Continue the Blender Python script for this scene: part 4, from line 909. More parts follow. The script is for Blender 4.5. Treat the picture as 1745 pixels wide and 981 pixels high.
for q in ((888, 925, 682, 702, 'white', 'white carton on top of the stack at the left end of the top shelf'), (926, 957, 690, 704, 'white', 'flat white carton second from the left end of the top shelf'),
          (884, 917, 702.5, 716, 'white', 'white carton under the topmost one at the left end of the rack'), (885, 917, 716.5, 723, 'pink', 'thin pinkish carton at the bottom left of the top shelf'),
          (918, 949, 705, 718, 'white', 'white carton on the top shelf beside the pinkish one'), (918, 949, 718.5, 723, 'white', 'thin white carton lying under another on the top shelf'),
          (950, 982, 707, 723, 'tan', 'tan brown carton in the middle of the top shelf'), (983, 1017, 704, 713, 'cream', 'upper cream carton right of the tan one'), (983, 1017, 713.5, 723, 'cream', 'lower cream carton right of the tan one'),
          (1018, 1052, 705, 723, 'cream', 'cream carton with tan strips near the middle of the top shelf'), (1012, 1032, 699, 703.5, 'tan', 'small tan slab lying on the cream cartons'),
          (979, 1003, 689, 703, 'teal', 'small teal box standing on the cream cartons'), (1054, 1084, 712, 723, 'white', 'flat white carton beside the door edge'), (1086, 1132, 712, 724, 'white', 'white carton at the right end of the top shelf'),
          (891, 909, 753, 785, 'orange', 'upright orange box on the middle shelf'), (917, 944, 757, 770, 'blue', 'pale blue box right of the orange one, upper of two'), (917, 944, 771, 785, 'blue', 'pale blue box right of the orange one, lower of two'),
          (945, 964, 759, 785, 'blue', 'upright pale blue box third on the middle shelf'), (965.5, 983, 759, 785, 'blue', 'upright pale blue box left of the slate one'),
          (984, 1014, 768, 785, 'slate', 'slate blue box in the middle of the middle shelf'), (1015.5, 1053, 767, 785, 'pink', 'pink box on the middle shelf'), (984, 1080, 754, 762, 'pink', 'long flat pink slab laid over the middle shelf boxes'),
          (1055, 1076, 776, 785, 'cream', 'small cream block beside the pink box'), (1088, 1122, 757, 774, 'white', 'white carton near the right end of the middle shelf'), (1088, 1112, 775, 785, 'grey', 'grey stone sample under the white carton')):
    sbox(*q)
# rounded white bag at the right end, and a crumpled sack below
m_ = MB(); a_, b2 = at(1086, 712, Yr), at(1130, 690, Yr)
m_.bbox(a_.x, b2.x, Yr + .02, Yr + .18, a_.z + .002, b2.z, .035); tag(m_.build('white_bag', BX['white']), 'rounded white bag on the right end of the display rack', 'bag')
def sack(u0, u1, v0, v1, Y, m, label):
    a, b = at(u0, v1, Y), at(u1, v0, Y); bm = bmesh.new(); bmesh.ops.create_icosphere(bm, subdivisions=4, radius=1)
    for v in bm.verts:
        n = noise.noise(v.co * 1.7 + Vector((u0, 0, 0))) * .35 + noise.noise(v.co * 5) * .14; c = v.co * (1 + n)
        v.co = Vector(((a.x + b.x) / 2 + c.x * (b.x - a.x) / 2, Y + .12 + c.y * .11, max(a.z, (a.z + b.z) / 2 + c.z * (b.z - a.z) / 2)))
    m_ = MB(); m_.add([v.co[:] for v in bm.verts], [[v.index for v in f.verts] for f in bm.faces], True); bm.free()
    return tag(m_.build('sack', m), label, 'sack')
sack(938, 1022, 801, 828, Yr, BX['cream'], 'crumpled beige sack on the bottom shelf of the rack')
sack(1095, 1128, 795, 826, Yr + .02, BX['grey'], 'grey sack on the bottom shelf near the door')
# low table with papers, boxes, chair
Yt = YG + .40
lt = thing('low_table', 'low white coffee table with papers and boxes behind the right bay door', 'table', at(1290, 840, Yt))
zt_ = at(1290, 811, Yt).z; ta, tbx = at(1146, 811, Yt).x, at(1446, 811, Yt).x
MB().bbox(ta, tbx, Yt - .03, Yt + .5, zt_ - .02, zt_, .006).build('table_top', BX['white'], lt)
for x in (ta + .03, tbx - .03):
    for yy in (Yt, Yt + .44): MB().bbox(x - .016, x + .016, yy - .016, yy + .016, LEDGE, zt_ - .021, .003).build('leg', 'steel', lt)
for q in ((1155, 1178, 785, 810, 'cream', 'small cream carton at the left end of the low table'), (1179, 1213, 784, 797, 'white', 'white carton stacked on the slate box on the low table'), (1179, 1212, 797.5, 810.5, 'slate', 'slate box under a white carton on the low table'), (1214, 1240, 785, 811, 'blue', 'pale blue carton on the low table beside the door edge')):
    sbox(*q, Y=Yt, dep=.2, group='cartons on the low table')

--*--

TASK TO COMPLETE » Copy every line in the listing above where the string "from" turns up.

FINAL RESULT »
Continue the Blender Python script for this scene: part 4, from line 909. More parts follow. The script is for Blender 4.5. Treat the picture as 1745 pixels wide and 981 pixels high.
for q in ((888, 925, 682, 702, 'white', 'white carton on top of the stack at the left end of the top shelf'), (926, 957, 690, 704, 'white', 'flat white carton second from the left end of the top shelf'),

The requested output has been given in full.